Les fourberies de tapin
Entre ces dernières lignes, le film de Yuzo Kawashima apparaît bien grave et pourtant les près de deux heures du long-métrage tiennent bien plus du comique que du tragique. Cent dix minutes, pour être exacte, parmi les plus drôles du cinéma japonais. C’est dire. Mérite qu’on se doit d’attribuer au montage de Tadashi Nakamura et à l’écriture finement combinée de Shohei Imamura, Hisashi Yamanouchi et du réalisateur, tous trois visiblement hantés par le spectre des plus beaux films de Sadao Yamanaka, Sazen Tange, le pot d’un million de ryos (1935), ou encore Pauvres humains et ballons de papier (1937), en tête. Ce qui d’ailleurs explique le soin fou apporté aux personnages et notamment à Saheiji, remuant diable en boîte qui n’aura de cesse de rebondir sans se préoccuper du malheureux couvercle censé le retenir.
Le trublion, non content de jouer l’astucieux farceur, fait office de lien entre les nombreuses histoires qui se trament dans le bordel. Hyperactif, on le croirait presque capable de se téléporter sitôt qu’il perçoit dans les ennuis des hôtes, comme des employés, un quelconque intérêt financier.
On écrit « se téléporter », mais rien n’est moins vrai. Les déplacements de tout ce beau monde sont trop importants aux yeux de la caméra pour qu’elle laisse s’échapper le moindre d’entre eux.

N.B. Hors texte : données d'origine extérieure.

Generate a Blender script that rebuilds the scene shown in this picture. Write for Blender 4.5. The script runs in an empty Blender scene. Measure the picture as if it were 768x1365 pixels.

Et que ça court, glisse et se ramasse, la pellicule grouille de monde et de vie. Illustration parfaite des méthodes de travail de Yuzo Kawashima rapportées par Fujimoto Giichi dans le livret fourni avec le film aux éditions Eurêka ! : « Tout d’abord il se met à tracer des lignes sur le plateau afin de visualiser les mouvements de chacun. Après quoi il se met à penser aux personnages et à leur situation. Ce qu’il y avait de plus important pour lui était de déterminer avant tout le genre d’endroit duquel sortait ou entrait untel, plutôt que de savoir ce qu’il y faisait. »
Et ces lignes, ces mouvements si chers au film sont tous interceptés, traversés ou conduits par Saheiji.
Dès l’ouverture du film, le rôle de Frankie Sakai nous est présenté comme hors du temps ou plutôt comme son maître. En effet, alors qu’il ramasse la montre gousset d’un samouraï trop occupé à samouraïer, Saheiji lâche un « Période trouble, hé ? » avant de glisser la montre dans sa poche et qu’une transition volet sur le plan suivant vienne annoncer le titre du film.
En arrière-plan, des rails, ceux de la gare Shinagawa en 1957.
Un narrateur joue les guides : par ici la ligne Tokaido qui relie Shinagawa à Tokyo, au dessus le pont Yatsuyama, l’autoroute le plus fréquenté du Japon qui mène aux usines Keihin (équipementier automobile et motocycliste), et puis par là une petite allée : « première des cinquante-trois stations du Tokaido où les voyageurs pouvaient se reposer avant d’arriver à Edo. », comme on l’écrivait plus tôt. Y subsiste encore une quinzaine de maisons de joie et leurs hôtesses, enfin plus pour longtemps puisqu’une nouvelle loi contre la prostitution vient d’être votée.
« Mais ce n’est pas le sujet de ce film », précise le narrateur, avant de poursuivre : « il ne s’agit pas du Shinagawa d’aujourd’hui, pas plus que des lois anti-prostitution. » Tentative de dissuasion, qui a surtout l’effet inverse.
Hop, nouvelle transition volet et nous revoilà en 1862, aux abords de l’auberge Sagami, en compagnie de Saheiji. Passé, présent, retour vers le futur… Blotti au sein d’un bordel hors du temps pourtant daté, Yuzo Kawashima met en exergue la situation socio-économique nippone.
Un looping temporel que le cinéaste pensait boucler à la fin de son film en faisant terminer la course de Saheiji en 1957, dans les studios de la Nikkatsu, avant d’opter pour l’éloquente fuite en avant sans fin de son protagoniste.
Chronique du soleil à la fin de l’ère Edo, c’est l’histoire du Japon contée par un joyeux bordel, avant qu’elle ne soit racontée par une hôtesse de bar huit ans plus tard dans le film de Shohei Imamura. L’histoire d’un lieu et de tout un pays. Une chronique hilarante au sujet de laquelle il reste encore tant à dire et à découvrir à l’image du reste de l’œuvre de Kawashima dont on ne connaît que trop peu. Entre cette Chronique du soleil à la fin de l’ère Edo, Le Paradis de Suzaki (1956), Courant du soir (co-réalisé avec Mikio Naruse en 1960), Le temple de l’oie sauvage (1962), ou encore La bête élégante (1962), il y a largement de quoi faire.